Warum brauchen wir in den 20er Jahren des 21. Jahrhunderts immer noch nicht nur Utopien, sondern auch Frauen*- und feministische Utopien?
Der Ausgangspunkt dieses Buches ist eine Studie, die im
Jahr 2022 von Studierenden der Politischen Bildung an
der Johannes Kepler Universität Linz durchgeführt wurde. Frauen, die in sogenannten frauentypischen Berufen
tätig sind, wurden zu ihren Lebensvorstellungen, Sehnsüchten und Wünschen befragt. Welche Visionen haben
sie von einem glücklichen Leben?
Im Vorfeld zu diesem Buch wurden also Frauen
interviewt , die sonst nicht gefragt werden, wenn es um
den Entwurf einer gerechten Gesellschaft geht
– Pflegerinnen, Verkäuferinnen, Reinigungskräfte, Kellnerinnen, Friseurinnen, Hebammen, Pädagoginnen. Ein gemeinsamer Nenner wird in allen Interviews sichtbar:
Der Wunsch nach Solidarität unter Frauen
*. »We must
learn to live and work in solidarity. We must learn the
true meaning and value of Sisterhood«, schreibt schon
bell hooks 1986 in ihrem Essay »Sisterhood: Political
Solidarity between Women«. Die Ergebnisse der Studie
weisen vier relevante Kategorien auf, also Themen,
die von den Frauen in den Interviews immer wieder genannt wurden: Sicherheit, Geschlechterneutralität, Gerechtigkeit sowie Selbstbestimmung und Freiheit von
gesellschaftlichen Erwartungen.
Evelyn Bernadette Mayr schreibt über die Revolution der Frauen* in Nicaragua und deren Scheitern, über
die Folgen für die Frauen* aber auch über das, was geblieben ist. Sie schreibt über »die neue Qualität der Umbruchszeit eines Aufeinander-Bezogen-Seins, die Art
und Weise der Beziehung der Menschen untereinander
in ihrer Sehnsucht nach einem Miteinander von Gleichen unter Gleichen«.
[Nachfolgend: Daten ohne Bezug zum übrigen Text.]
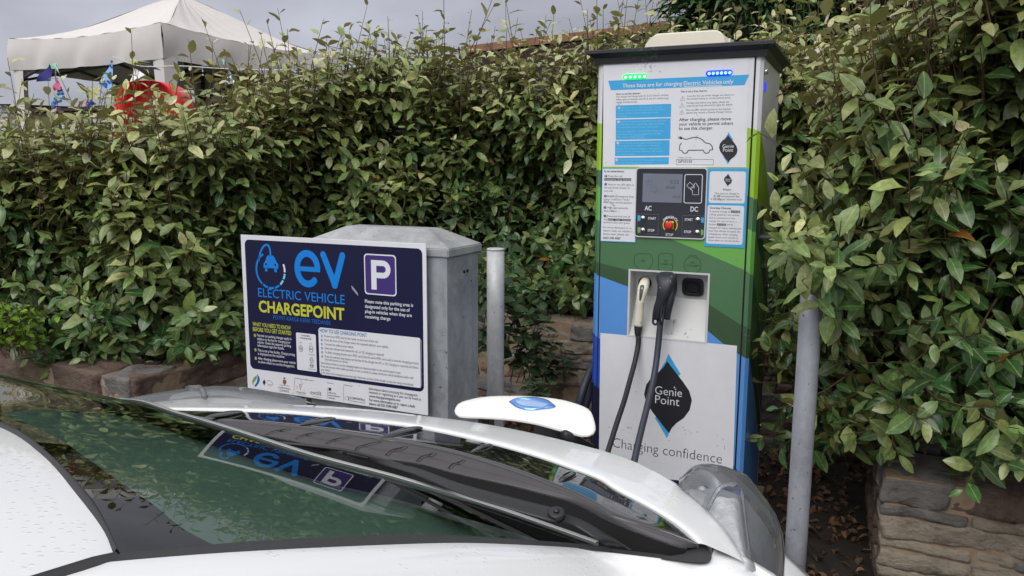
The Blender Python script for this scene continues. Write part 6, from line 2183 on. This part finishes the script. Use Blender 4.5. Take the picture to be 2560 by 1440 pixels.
def weed(name, label, cat_, base, h, n_st, nl, llen, seed, col, wide=.36, m='nettle', spread=.12, group=None):
    r = np.random.default_rng(seed)
    base = np.asarray(base)
    P = np.column_stack([r.normal(0, spread * .4, n_st), r.normal(0, spread * .4, n_st), np.zeros(n_st)])
    D = np.column_stack([r.normal(0, .22, n_st), r.normal(0, .22, n_st), np.ones(n_st)])
    Ln = h * r.uniform(.6, 1.05, n_st)
    P1 = P + unit(D) * Ln[:, None] * .5; P2 = P + unit(D + r.normal(0, .15, (n_st, 3))) * Ln[:, None]
    Bs, As, Ns, Ls_, Ws_, Cs = [], [], [], [], [], []
    for j in range(nl):
        t = np.full((n_st, 1), .15 + .85 * (j + .5) / nl)
        pos = (1 - t) ** 2 * P + 2 * t * (1 - t) * P1 + t * t * P2
        for sgn_ in (0, math.pi):
            az = j * math.pi / 2 + sgn_ + r.normal(0, .25, n_st)
            ax = np.column_stack([np.cos(az), np.sin(az), r.uniform(-.35, .25, n_st)])
            Bs.append(pos); As.append(ax); Ns.append(np.column_stack([r.normal(0, .25, n_st), r.normal(0, .25, n_st), np.ones(n_st)]))
            ll = llen * r.uniform(.7, 1.1, n_st) * (1 - .6 * max(0, (j / nl - .7) / .3))
            Ls_.append(ll); Ws_.append(ll * wide * r.uniform(.85, 1.1, n_st))
            Cs.append(np.array(col)[None, :] * r.uniform(.7, 1.35, (n_st, 1)))
    o = tag(empty(name, tuple(base)), label, cat_, group)
    c_ = np.concatenate
    build_leaves('foliage', c_(Bs), c_(As), c_(Ns), c_(Ls_), c_(Ws_), c_(Cs), m, o, r, curl=.25, fold=.25, wavy=.09, petiole=.18)
    build_stems('stems', P, P1, P2, np.full(n_st, .003), np.full(n_st, .0012), 'twig', o)
    return o


NG = 'nettles growing behind the bollard'
weed('nettle', 'tall nettle clump rising just right of the pale bollard', 'nettle', aty(1300, 960, 3.75), .62, 5, 9, .10, 31, (.045, .085, .035), group=NG)
weed('nettle', 'nettle stems reaching up above the grey cabinet roof', 'nettle', aty(1215, 930, 3.70), .98, 5, 12, .105, 32, (.045, .08, .035), group=NG)
weed('nettle', 'small low nettle on the leaf litter behind the charging flap', 'nettle', aty(1345, 1010, 3.5), .16, 4, 4, .065, 33, (.05, .09, .035), group=NG)
weed('nettle', 'shaded nettle against the brown back wall', 'nettle', aty(1355, 960, 4.2), .34, 5, 6, .09, 34, (.035, .065, .03), group=NG)
weed('fern_weed', 'feathery low green weed on top of the right planter wall', 'weed', ra + DX * .33 + DN * .40 + np.array([0, 0, .0]), .11, 14, 7, .035, 41, (.05, .11, .03), .3)
weed('fern_weed', 'bright yellow-green weed at the left edge under the hedge', 'weed', aty(25, 885, 3.35), .30, 22, 8, .05, 42, (.17, .30, .02), .3, spread=.25)

# ------------------------------------------------------------------ gazebo beyond the hedge
M['canvas'] = mat('canvas', (.66, .62, .59), .85, var=.05, scale=6, bump=.9, bscale=7)
M['canvas_under'] = mat('canvas_under', (.42, .39, .37), .9)
M['tent_steel'] = mat('tent_steel', (.05, .05, .055), .5)
TZ = 2.62
gN = atz(402, 56, TZ); gL = atz(20, 97, TZ); gR = atz(852, 140, TZ)
gF = gL + gR - gN
tent = tag(empty('gazebo', (float((gL[0] + gR[0]) / 2), float((gL[1] + gR[1]) / 2), .3)), 'off-white pop-up gazebo with drooping valance beyond the hedge', 'gazebo')
T0 = np.array(tent.location)
peak = (gL + gR) / 2; 
pk = onplane(455, -12, np.array([peak[0], peak[1], 0]), np.array([0, 1.0, 0]))
peak = np.array([peak[0], peak[1], pk[2]])
rng = np.random.default_rng(2)
acc = Acc()
cor = [gL, gN, gR, gF]
VH = .285
nS = 28
for k in range(4):
    a, b = cor[k], cor[(k + 1) % 4]
    rows_ = []
    for i, t in enumerate(np.linspace(0, 1, 14)):
        row = []
        for s_ in np.linspace(0, 1, nS):
            e_ = a * (1 - s_) + b * s_
            e_ = e_ + np.array([0, 0, -.05 * math.sin(math.pi * s_)])
            p = e_ * (1 - t) + peak * t
            p = p + np.array([0, 0, -.16 * math.sin(math.pi * t) * (1 - t) * .8 - .05 * math.sin(math.pi * s_) * math.sin(math.pi * t) + .006 * math.sin(s_ * 40 + t * 9)])
            row.append(p - T0)
        rows_.append(row)
    V, F = loft(rows_); acc.add(V, F)
acc.build('canopy', 'canvas', tent)
acc = Acc()
for k in range(4):
    a, b = cor[k], cor[(k + 1) % 4]
    out = np.cross(b - a, [0, 0, 1.0]); out /= np.linalg.norm(out)
    if (out @ (a - peak)) < 0: out = -out
    rows_ = []
    for j, t in enumerate(np.linspace(0, 1, 7)):
        row = []
        for s_ in np.linspace(0, 1, 40):
            e_ = a * (1 - s_) + b * s_ + np.array([0, 0, -.05 * math.sin(math.pi * s_)])
            drop = VH * (1 - .10 * math.sin(math.pi * s_))
            w = .016 * math.sin(s_ * 23 + k + 2.2 * t) * t + .010 * math.sin(s_ * 47 + 3 * t) * t
            row.append(e_ + np.array([0, 0, -drop * t]) + out * (w + .012 * math.sin(math.pi * t)) - T0)
        rows_.append(row)
    V, F = loft(rows_); acc.add(V, F)
acc.build('valance', 'canvas', tent)
for k, c in enumerate(cor):
    l_ = tag(empty('leg', tuple(c * .985 + peak * .015 - T0 - np.array([0, 0, c[2] * .985 + peak[2] * .015 - T0[2]]))), None); l_.parent = tent
    w = .10
    h = TZ - .3 - .12
    tw = np.array([peak[0] - c[0], peak[1] - c[1], 0]); tw /= np.linalg.norm(tw); sd_ = np.array([-tw[1], tw[0], 0])
    q0 = [-(tw + sd_) * .0 , ]
    rows_ = []
    for z_, ww in ((h, .15), (h - .25, .13), (h - .7, .105), (h - 1.3, .10), (0.0, .10)):
        e1 = (tw + sd_) / math.sqrt(2) * ww; e2 = (tw - sd_) / math.sqrt(2) * ww
        rows_.append([e1 + np.array([0, 0, z_]), np.array([0, 0, z_]), e2 + np.array([0, 0, z_])])
    V, F = loft(rows_)
    from_np('leg_sleeve', V, F, 'canvas', l_, smooth=False)
    V, F = tube([tw * .05, tw * .05 + np.array([0, 0, h])], .02, 4)
    from_np('leg_tube', V, F, 'tent_steel', l_, smooth=False)
acc = Acc()
for k in range(4):
    a, b = cor[k], cor[(k + 1) % 4]
    m_ = (a + b) / 2
    for p, q in ((a, b), (b, a)):
        V, F = tube([p * .97 + peak * .03 + np.array([0, 0, -.10]) - T0, m_ * .97 + peak * .03 + np.array([0, 0, -.34]) - T0], .014, 6); acc.add(V, F)
        V, F = tube([p * .97 + peak * .03 + np.array([0, 0, -.40]) - T0, m_ * .97 + peak * .03 + np.array([0, 0, -.12]) - T0], .014, 6); acc.add(V, F)
    V, F = tube([m_ * .97 + peak * .03 + np.array([0, 0, -.12]) - T0, peak + np.array([0, 0, -.45]) - T0], .014, 6); acc.add(V, F)
V, F = tube([peak + np.array([0, 0, -.75]) - T0, peak + np.array([0, 0, -.02]) - T0], .02, 6); acc.add(V, F)
acc.build('scissor_frame', 'tent_steel', tent, smooth=False)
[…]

Olga Shparaga bezieht die Ergebnisse der Studie
der Johannes Kepler Universität Linz auf ihre eigenen
Forschungsarbeiten und schreibt über Frauen*, die in
der belarusischen Revolution aktiv waren. Sie entwirft
eine Politik der Fürsorge–als Voraussetzung für Demokratie und Freiheit, eine Utopie für eine Revolution, für
eine Gesellschaft ohne Machthierarchien und eine Utopie von Sisterhood (Schwesterlichkeit als Begriff der Solidarität unter Frauen*) als politische Kraft.
Beide schreiben über Frauen*, die über die Grenzen des ihnen zugeschriebenen (Frau*-) Seins hinausgegangen sind.